We used to live in an ordinary house in Yorkshire, with ordinary things like mains electricity, hot water, a bathroom and a toilet.  We never gave them a thought, they were givens.  Well, we did sometimes give them a thought, particularly when the bills came and the standing charges for the electricity and the phone were always more than our usage.  Try as we might to save on electricity and phone calls, we could never get rid of that standing charge and it wrinkled.

Now we have our solar panels and our solitary battery.  It’s us and the sun.  Will we have electricity or won’t we?  I like that kind of simplicity, power or no power.  There are plenty of people around here who, like us, live with only solar power, but they mostly have bigger systems, ones which allow fridges, washing machines, vacuum cleaners and televisions.  No one would know that they weren’t on mains power unless there was a long period of grey skies and no sun.  However, we enjoy the simplicity of our basic model, sun or no sun, power or no power, even though people often tell us we should get another panel or a bigger battery.  We never feel tempted, our small set up feels right, we don’t have a washing machine, a fridge or a vacuum cleaner but we don’t want them.  Somehow it’s satisfying to be able to live just as we please, without too much of anything.  If we want to watch a film on the computer one evening, we can as long as it’s been sunny and we don’t want to have a light on too. I don’t think there’s anything wrong with that, it feels about right, the value of our electricity and what we can use it for.  We have found that our version of simple living means making decisions like this, sensible, small decisions based on how important something is.

Thinking of the worth of things reminds me of how I suddenly felt the value of money when I didn’t have a salary arriving in my bank account every month.  I’d got used to it but I’d never really felt its worth.  I suppose because it was already spoken for in standing orders and other bills, just disappearing without ever actually being in my hands.  In our current life I might earn a few Euros teaching English but those Euros feel as if they have real value when I weigh them up against my week’s grocery bill.  There’s a certain satisfaction when things balance with each other, as if the value of each part is right.  Isn’t there some Dickensian quote about having sixpence and spending five pence h’penny and being happy?  I think he got that right but our thing isn’t just about living within our financial limit, it’s more to do with a certain type of frugality which really appeals.  I know that goes against the modern world’s flabby excess where more and more can never be the end, because more and more and more of anything can never satisfy, while more and more exists.  The thing that continues to interest me is just how little is enough.  How little money, how little electricity, how little a wardrobe or how little of anything really, is enough for us to survive and feel happy.

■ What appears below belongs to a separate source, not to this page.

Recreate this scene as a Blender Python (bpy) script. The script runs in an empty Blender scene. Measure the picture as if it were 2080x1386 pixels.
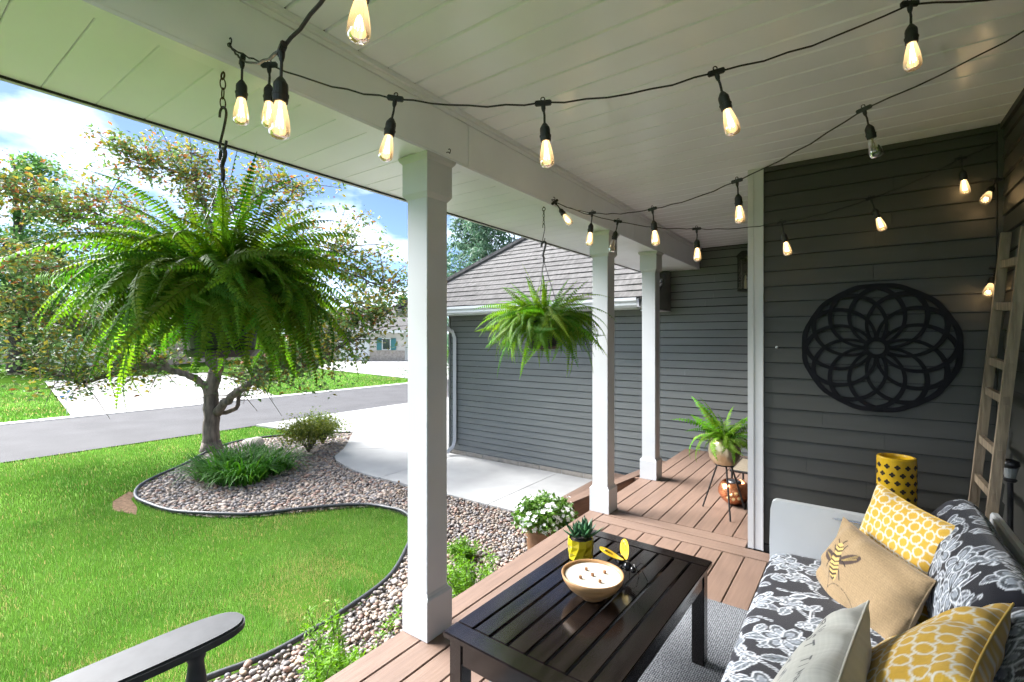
import bpy, bmesh, math, random
import numpy as np
from mathutils import Vector, Matrix, Euler
random.seed(7); np.random.seed(7)
S = bpy.context.scene
COL = S.collection
R = math.radians
# ------------------------------------------------------------------ camera
CAM_H = 1.5
cam_d = bpy.data.cameras.new('camera'); cam = bpy.data.objects.new('camera', cam_d); COL.objects.link(cam)
cam.location = (0, 0, CAM_H); cam.rotation_euler = (R(90), 0, R(35.754))
cam_d.sensor_width = 36.0; cam_d.lens = 975 / 2080 * 36.0; cam_d.shift_y = -6 / 2080
cam_d.clip_start = .02; cam_d.clip_end = 4000
S.camera = cam
# ------------------------------------------------------------------ world, sun, exposure
SUN_EL, SUN_AZ = 39.0, 260.0      # azimuth of the sun measured from +Y towards +X
W = bpy.data.worlds.new('World'); S.world = W; W.use_nodes = True
wn = W.node_tree.nodes; wl = W.node_tree.links
for n in list(wn): wn.remove(n)
def wnode(t, **k):
    n = wn.new(t)
    for a, b in k.items(): setattr(n, a, b)
    return n
wo = wnode('ShaderNodeOutputWorld'); bgd = wnode('ShaderNodeBackground')
sky = wnode('ShaderNodeTexSky'); sky.sky_type = 'NISHITA'; sky.sun_disc = False
sky.sun_elevation = R(SUN_EL); sky.sun_rotation = R(SUN_AZ); sky.air_density = .55; sky.altitude = 600; sky.dust_density = 0.15; sky.ozone_density = 2.0
tc = wnode('ShaderNodeTexCoord'); mp = wnode('ShaderNodeMapping')
mp.inputs['Scale'].default_value = (1.0, 1.0, 2.3); mp.inputs['Location'].default_value = (9.9, 8.8, 7.7)
nz = wnode('ShaderNodeTexNoise'); nz.inputs['Scale'].default_value = 2.6; nz.inputs['Detail'].default_value = 7; nz.inputs['Roughness'].default_value = .52
rp = wnode('ShaderNodeValToRGB'); rp.color_ramp.elements[0].position = .465; rp.color_ramp.elements[1].position = .75
mx = wnode('ShaderNodeMix'); mx.data_type = 'RGBA'
CLOUD = (16.5, 17.8, 19.8, 1)
mx.inputs['B'].default_value = CLOUD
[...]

Strangely, I now realise that a lot of anything has never felt right to me.  Well, a lot of material things anyhow, because obviously a lot of time would be different.  Time is something we try our very best to get more of but there’s just one amount.  The skill is making it feel like more.  I know that our decision to live as we do was actually based on our wanting to be responsible for our own time, trying to value each bit of it; seconds, minutes, hours, days, weeks, months, years.  We wanted to know that we had got as much as possible from it all.  Consciously trying not to waste any or use it unwisely by trading it for something which had no value.  We stumbled into it really while feeling depressed by boring jobs and feeling confined by our bills.  Suddenly we realised that by deciding to change how we lived we could be free of all that stuff.  We could decided what would be in our life and what wouldn’t, what was important and what wasn’t and what we would have to do without in order to have the things we wanted, all creative decision making.  I’m sure our life must seem like some kind of madness to many people but it makes complete sense to us.  We have our own rule of thumb or philosophy or whatever, which we arrived at by relying on our instincts rather than using anyone else’s set of rules and yes, much-ness or excess does have its place but only for measuring time and other exciting, creative endeavours and particularly our garden of plants and trees; important stuff like that.  Everything else is down to the minimum nowadays, including our electricity bill.